W pierwszej turze wyborów parlamentarnych Akcja Wyborcza Polaków na Litwie-Związek Chrześcijańskich Rodzin (AWPL-ZChR) uzyskała 5,4 proc. poparcia i zdobyła siedem mandatów. O dwa kolejne mandaty partia zawalczy w drugiej turze za dwa tygodnie.
Pięć mandatów AWPL-ZChR zdobyła z listy, a dwa - w okręgach jednomandatowych. Obecnie partia ta ma ośmiu przedstawicieli w parlamencie. - Osiągnięty wynik w wyborach parlamentarnych jest kolejnym wielkim sukcesem polskiej wspólnoty na Litwie i mniejszości narodowych, które ją popierają - głosi komunikat Biura Prasowego AWPL-ZChR. Podkreślają, że "nie ma drugiej tak dobrze zorganizowanej polskiej społeczności polonijnej na świecie", która posiada swych przedstawicieli na wszystkich szczeblach władzy.
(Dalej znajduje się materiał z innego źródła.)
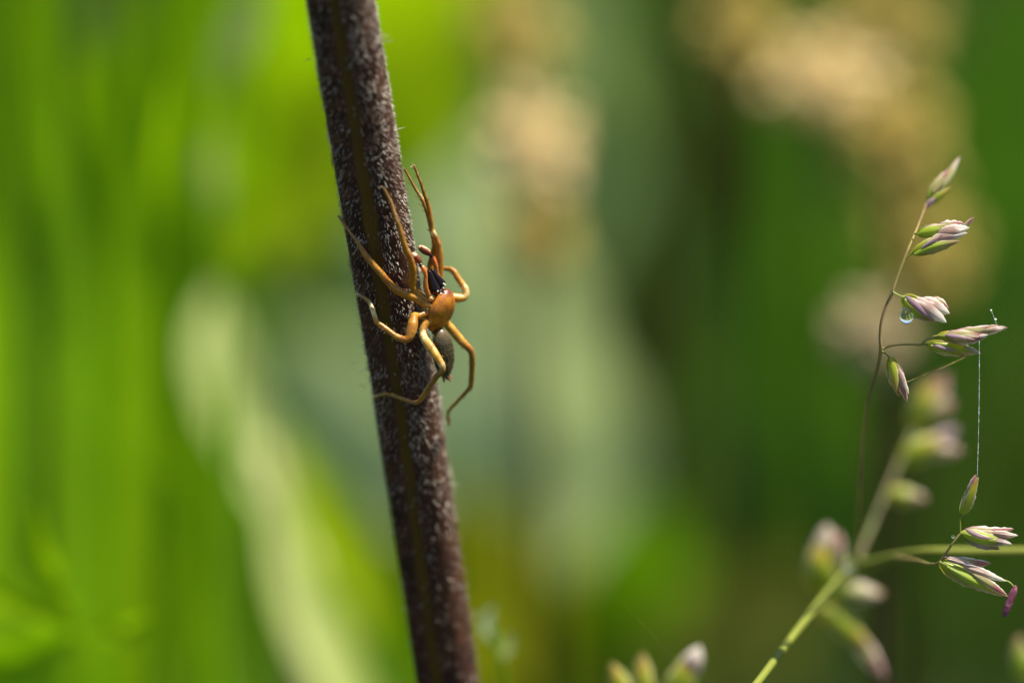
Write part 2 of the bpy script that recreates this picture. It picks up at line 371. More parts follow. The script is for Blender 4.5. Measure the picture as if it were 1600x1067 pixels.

W komunikacie sugeruje się, że doszło do "naruszeń" w tracie głosowania, ale AWPL-ZChR nie zamierza zaskarżać wyniku - zaznaczył podczas poniedziałkowej konferencji prasowej przewodniczący partii, europoseł Waldemar Tomaszewski. - Pracując w takim systemie, gdzie o wszystkim decydują pieniądze, zwycięstwo nie jest możliwe - skomentował.
"To nie jest jeszcze bojkot"
To, że AWPL-ZChR uzyskała tym razem gorszy wynik w porównaniu z poprzednimi wyborami (przed czterema laty zdobyła 6,1 proc.), jest poważnym ostrzeżeniem dla tej partii - stwierdził litewski prawnik, bloger i publicysta Aleksander Radczenki.
- To nie jest jeszcze bojkot, ale wyborca daje do zrozumienia, że się odwróci, jeżeli problemy polskiej społeczności nie zostaną rozwiązane - dodał w poniedziałek Radczenko.
Pięcioosobowa grupa litewskich Polaków, która startowała z listy litewskiej partii Związek Wolności Litwy (ZWL), w wyborach uzyskała poparcie około 500 osób, a sama partia nie przekroczyła progu wyborczego.
Oceniając ten wynik Zygmunt Klonowski, prezes polskiej frakcji ZWL, powiedział, że "najważniejsze, iż zaistnieliśmy w kraju, jak też w Polsce".
- Wynik jest motywacją do dalszej pracy, do poszukiwania formy współpracy z partiami litewskimi w kwestiach rozwiązywania problemów społeczności polskiej na Litwie - dodał Klonowski.
"Ludzie głosowali za zmianami"
Wybory na Litwie, w których prowadzą z wyrównanym wynikiem konserwatyści i wspólna partia Zielonych i chłopów, pokazały, że ludzie chcą zmian – oceniła w poniedziałek prezydent Dalia Grybauskaite.
- Kto będzie tworzył nowy rząd, ostatecznie zadecyduje druga tura - zaznaczyła.
Według nieostatecznych danych Głównej Komisji Wyborczej (GKW), konserwatywny Związek Ojczyzny - Litewscy Chrześcijańscy Demokraci (TS-LKD) minimalnie wyprzedza prowadzący dotychczas Litewski Związek Rolników i Zielonych (LVŻS) - o 23 głosy. W niedzielę, w pierwszej turze wyborów, obie partie uzyskały po 21,6 proc. głosów. Litewska Partia Socjaldemokratyczna (LSDP) uzyskała 14,4 proc., a Litewski Ruch Liberałów (LLS) - 9 proc.
Wymagany pięcioprocentowy próg wyborczy przekroczyły też partie: Akcja Wyborcza Polaków na Litwie–Związek Chrześcijańskich Rodzin (AWPL-ZChR) oraz Porządek i Sprawiedliwość (TT).